Let’s call it…. home.

It’s been months since I walked the halls of Kenwood.  It’s been weeks since I’ve seen my best friend.  And it’s been days since I’ve made out with you.

I loathed the lasting moments I had left in Clarksville.  Goals and aspirations I had left created feelings of resentment.  Resentment over the fact I had chosen to leave.  I understand why… I do.  Hell.  I’d like to go back right now if I could.  There is still SO much I’d like to do.   So many things I’ve taken for granted, and so many things I could do if I were there.  But… the world doesn’t work like this.  As much as I’d like to go back in time knowing everything I know now….  the world continues to turn and turn.  And time’s never ending, relentless, goddamn self…. just keeps moving forward.

My present doesn’t feel like a gift right now.  It only feels like I’m masking the fact that I’ve started over.  And though each day is filled with laughter, smiles, and adventures…. I look up from my computer and see a collage of pictures of the memories that were once the moments I dearly loved.

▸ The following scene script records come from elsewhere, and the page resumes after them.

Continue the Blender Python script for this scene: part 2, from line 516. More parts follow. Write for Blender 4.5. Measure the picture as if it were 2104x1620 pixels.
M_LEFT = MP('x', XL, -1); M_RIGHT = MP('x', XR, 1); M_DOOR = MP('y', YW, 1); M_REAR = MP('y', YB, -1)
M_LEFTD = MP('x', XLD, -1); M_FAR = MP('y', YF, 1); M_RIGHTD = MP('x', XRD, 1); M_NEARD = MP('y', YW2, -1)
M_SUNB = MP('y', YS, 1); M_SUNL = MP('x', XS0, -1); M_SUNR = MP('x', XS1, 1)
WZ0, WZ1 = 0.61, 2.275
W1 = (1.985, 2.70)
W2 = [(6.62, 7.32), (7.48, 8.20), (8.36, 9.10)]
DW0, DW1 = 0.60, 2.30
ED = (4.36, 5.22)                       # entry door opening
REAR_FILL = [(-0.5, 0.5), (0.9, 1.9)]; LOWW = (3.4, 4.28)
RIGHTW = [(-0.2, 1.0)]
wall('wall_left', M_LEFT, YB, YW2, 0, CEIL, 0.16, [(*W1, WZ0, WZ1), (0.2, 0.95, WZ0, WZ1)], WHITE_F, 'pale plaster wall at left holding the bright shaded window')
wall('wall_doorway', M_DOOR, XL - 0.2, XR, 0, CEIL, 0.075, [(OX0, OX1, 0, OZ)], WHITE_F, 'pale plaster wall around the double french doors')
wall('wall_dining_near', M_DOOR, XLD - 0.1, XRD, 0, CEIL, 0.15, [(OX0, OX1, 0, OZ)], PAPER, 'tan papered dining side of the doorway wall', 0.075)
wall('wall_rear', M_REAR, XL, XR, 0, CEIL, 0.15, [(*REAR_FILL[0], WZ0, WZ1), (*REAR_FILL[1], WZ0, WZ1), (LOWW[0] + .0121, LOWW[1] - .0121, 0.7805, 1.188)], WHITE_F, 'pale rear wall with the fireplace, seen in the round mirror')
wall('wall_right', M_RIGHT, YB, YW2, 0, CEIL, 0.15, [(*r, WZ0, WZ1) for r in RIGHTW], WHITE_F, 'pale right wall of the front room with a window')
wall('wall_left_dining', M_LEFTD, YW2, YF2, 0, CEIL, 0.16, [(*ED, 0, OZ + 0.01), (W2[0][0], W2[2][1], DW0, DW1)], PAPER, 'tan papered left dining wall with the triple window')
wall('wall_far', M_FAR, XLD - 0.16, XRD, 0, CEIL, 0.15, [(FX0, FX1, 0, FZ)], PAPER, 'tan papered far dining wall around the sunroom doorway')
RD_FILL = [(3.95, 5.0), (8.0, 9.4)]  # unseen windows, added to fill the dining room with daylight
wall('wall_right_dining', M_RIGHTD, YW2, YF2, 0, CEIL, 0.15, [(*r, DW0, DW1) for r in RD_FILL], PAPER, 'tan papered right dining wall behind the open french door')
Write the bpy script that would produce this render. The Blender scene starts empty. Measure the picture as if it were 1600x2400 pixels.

The Merriam-Webster Dictionary defines the word homesick as “longing for home and family while absent from them.”  As much as I fucking hated that damn black hole of a town the world calls Clarksville, I guess it was home.  And I’m not in “Kansas” anymore.  I’m in this wonderful place called Oz.  Filled with lovable characters and life long friends I’m starting to really grow fond of.  But like Dorothy, I still do want to go home.  I want to see my friends and family, because when I was there – I never made enough time for family, and I never had the time to see and hang with the friends I call my family.

But this post isn’t just about my wishful thinking.  I don’t want you to think I hate this place.  I don’t.  It just takes some time to get used to it.  And I am starting to feel like this could be home.  I like it here.  I do.   But the night’s I spend in my ghastly top bunk bed – I can’t help but think of the memories.  And I can’t help but think of you.

But I suppose the memories are always sweeter.